Player of the Game
If you’ve followed BurningRiverBaseball for years and were wondering when I was going to drop WPA and go back to my own Player of the Game stat for determining the Player of the Game, that day is today as Mike Napoli somehow beat out Francisco Lindor .180 to .134 in total WPA. Lindor is the real winner today as he helped the Indians win this game more than any other player with a single, double and home run, knocking in three and scoring three. By ‘POG’ stat, Lindor scored 8.25 compared to Napoli’s 3.93.
Feathers Up
Whatever it was that the Indians had forgotten about Justin Verlander in their last match-up, they figured out tonight as Jason Kipnis and Lindor started the offense up quickly and didn’t let up until Verlander was out of the game in the fifth. After the two table setters reached in the first, Mike Napoli brought both home for the first runs of the game, then Napoli himself scored on a single. They would score again in the third and three more in the fifth to remove the Detroit starter from consideration.

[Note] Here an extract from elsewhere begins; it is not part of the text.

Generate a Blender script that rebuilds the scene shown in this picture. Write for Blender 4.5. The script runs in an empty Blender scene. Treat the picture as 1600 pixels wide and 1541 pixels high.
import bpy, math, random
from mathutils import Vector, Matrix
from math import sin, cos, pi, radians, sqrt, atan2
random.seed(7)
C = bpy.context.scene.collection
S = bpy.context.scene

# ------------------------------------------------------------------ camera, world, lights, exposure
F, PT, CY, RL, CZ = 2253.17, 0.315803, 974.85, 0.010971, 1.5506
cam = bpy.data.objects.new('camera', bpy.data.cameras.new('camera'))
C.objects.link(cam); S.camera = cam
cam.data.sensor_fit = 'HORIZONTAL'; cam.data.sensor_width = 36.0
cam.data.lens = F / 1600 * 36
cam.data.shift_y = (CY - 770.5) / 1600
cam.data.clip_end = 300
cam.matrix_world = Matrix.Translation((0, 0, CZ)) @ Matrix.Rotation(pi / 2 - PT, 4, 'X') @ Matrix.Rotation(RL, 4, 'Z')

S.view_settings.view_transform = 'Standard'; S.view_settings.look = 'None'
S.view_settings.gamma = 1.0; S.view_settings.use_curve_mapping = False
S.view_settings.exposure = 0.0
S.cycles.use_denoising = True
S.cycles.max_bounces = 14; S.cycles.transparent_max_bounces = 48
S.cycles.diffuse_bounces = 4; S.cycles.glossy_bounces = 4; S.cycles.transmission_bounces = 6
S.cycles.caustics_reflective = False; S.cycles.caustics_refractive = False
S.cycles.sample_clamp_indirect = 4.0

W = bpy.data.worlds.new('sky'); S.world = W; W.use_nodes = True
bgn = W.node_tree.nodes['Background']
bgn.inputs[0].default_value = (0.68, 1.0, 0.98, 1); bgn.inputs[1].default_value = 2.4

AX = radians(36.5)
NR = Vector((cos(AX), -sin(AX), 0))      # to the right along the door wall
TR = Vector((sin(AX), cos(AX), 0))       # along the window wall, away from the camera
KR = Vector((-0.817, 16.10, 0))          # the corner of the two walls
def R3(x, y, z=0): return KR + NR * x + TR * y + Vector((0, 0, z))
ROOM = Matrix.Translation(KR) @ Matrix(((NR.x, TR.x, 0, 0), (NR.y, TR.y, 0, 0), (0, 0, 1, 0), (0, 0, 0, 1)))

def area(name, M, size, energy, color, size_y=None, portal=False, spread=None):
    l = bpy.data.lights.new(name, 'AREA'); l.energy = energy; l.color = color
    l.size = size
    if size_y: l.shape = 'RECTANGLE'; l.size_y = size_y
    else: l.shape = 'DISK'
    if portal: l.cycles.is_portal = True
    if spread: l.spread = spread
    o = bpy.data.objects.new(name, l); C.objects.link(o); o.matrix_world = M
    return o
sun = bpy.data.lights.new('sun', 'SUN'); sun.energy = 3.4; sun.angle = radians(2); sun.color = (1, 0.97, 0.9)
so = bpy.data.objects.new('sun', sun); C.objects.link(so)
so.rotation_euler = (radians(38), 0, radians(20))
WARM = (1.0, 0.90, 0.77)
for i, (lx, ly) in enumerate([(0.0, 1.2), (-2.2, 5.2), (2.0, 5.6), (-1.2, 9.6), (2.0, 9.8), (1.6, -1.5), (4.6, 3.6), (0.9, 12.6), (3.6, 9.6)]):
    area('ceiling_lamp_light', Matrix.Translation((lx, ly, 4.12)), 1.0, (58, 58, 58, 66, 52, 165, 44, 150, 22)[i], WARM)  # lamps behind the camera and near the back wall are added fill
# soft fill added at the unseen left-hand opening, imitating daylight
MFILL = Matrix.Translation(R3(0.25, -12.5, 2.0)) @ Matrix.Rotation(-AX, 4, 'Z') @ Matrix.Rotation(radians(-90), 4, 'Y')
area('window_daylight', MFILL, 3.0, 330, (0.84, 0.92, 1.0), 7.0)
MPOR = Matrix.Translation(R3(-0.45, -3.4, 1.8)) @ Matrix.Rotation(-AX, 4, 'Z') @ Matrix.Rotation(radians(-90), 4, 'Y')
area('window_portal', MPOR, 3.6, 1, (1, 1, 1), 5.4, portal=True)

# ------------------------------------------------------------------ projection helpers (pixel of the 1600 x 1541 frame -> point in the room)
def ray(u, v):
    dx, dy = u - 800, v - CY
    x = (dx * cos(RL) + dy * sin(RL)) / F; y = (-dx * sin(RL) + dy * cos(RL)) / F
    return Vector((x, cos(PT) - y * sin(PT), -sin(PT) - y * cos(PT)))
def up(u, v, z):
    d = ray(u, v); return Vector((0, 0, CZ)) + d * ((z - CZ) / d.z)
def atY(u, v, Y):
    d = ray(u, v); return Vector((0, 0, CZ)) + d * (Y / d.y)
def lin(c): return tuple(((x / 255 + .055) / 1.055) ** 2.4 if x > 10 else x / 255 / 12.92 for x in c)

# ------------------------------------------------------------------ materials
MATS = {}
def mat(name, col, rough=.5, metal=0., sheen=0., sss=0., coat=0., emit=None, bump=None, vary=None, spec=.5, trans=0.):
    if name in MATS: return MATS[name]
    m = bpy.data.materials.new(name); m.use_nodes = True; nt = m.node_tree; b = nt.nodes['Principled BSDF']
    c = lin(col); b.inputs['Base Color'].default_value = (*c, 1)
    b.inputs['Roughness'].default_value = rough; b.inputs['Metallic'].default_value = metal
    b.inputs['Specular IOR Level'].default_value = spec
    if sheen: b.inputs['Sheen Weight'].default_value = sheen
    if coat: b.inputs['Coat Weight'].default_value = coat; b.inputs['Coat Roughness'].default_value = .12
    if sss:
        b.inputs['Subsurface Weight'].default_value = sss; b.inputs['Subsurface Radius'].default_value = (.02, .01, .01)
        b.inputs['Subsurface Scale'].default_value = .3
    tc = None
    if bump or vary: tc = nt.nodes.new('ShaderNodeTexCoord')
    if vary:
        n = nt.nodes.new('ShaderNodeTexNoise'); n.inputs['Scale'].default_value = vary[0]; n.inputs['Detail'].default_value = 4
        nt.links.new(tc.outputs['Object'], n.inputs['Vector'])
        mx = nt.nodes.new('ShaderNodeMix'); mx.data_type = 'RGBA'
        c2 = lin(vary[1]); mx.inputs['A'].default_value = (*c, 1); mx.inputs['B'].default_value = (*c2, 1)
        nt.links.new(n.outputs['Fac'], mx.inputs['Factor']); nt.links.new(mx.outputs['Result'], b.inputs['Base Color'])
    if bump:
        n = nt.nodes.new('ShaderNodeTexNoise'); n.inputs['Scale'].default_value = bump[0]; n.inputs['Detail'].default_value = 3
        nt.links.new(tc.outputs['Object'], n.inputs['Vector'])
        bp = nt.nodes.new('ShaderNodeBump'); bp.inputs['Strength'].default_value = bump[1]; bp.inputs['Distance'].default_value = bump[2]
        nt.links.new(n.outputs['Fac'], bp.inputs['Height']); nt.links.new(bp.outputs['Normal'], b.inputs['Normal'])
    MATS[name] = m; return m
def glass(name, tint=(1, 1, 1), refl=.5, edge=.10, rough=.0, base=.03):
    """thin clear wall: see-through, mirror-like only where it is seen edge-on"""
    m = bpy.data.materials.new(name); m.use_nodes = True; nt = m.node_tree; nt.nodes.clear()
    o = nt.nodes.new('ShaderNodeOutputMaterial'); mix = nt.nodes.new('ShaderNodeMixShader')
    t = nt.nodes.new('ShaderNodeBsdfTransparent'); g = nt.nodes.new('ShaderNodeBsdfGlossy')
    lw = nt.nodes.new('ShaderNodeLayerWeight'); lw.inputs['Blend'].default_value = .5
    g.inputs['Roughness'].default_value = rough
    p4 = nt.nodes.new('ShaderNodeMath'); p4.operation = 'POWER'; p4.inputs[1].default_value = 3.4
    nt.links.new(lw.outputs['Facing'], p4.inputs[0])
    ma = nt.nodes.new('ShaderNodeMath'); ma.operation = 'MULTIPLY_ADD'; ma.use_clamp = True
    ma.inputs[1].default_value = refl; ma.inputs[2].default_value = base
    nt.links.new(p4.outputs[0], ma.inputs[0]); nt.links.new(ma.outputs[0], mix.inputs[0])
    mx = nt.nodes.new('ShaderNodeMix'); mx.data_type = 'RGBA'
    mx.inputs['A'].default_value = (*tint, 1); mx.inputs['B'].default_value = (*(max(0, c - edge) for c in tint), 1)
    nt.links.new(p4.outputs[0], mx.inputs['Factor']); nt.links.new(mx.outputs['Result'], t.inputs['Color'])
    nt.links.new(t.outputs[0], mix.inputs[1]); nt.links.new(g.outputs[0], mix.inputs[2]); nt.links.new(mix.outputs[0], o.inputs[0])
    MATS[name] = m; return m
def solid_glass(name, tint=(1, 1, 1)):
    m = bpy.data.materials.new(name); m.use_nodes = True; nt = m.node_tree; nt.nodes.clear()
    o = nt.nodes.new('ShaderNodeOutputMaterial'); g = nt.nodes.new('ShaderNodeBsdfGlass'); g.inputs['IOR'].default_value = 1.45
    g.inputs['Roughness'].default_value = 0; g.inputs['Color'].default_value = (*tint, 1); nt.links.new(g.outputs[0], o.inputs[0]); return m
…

Josh Tomlin used his imitable “slow and steady wins the race” style to outlast Verlander, allowing just two runs despite giving up nine hits in six innings. Both of the Tigers runs scored in the fifth inning on an Ian Kinsler two run home run to left. As he has for about a year now, Tomlin found a way to scatter the hits that didn’t leave the park and was only harmed when Kinsler took advantage of a hanging curve. Despite all the hits and five K’s, Tomlin threw just 105 pitches in the six innings.
For those who prefer relievers to have assigned roles and never pitch out of them, Terry Francona, Cody Allen and Bryan Shaw probably really put a cramp in your reasoning tonight. Shaw came in for the eighth with two men on and one out, a situation the public narrative says he is terrible in. Shaw proceeded to strand both runners by striking out James McCann and getting Jarrod Saltalamacchia to ground out to end the inning. Allen was then used with a four run lead, not a save situation, and he set down the Tigers with three strike outs in a scoreless frame. While it may seem excessive to use all the Indians late inning relievers in one game, all three of Allen, Shaw and Zach McAllister have had three full days off and all have struggled enough lately that they could use the extra work.
Feathers Down
As much as we’d like to pronounce Miguel Cabrera dead, he’s far from it. The greatest hitter in baseball over the last decade still ranks near the top and he went 2/4 tonight with a walk and a run scored. It was his two singles against Tomlin that lead the pitcher to his greatest moments of stress in this game. In the first, Cabrera singled with one out to put runners on the corners. An apparent Victor Martinez sacrifice fly seemed to score the runner from third, but video replay overturned the call on the field (pictured at top). His second hit came in the fifth with two outs and two runs already in. By continuing the inning, Tomlin then had to face Martinez again, who also singled and if he hadn’t retired Justin Upton to end the inning, Tommy Hunter would have been brought into the game a full inning earlier than he was.
Final Score: Cleveland Indians 3 – Detroit Tigers 7
On Deck: The Indians and Tigers will be back for game two in series two tomorrow at 6:30 PM in Cleveland. Corey Kluber will look to build on two great consecutive starts while taking on the Tigers’ Anibal Sanchez.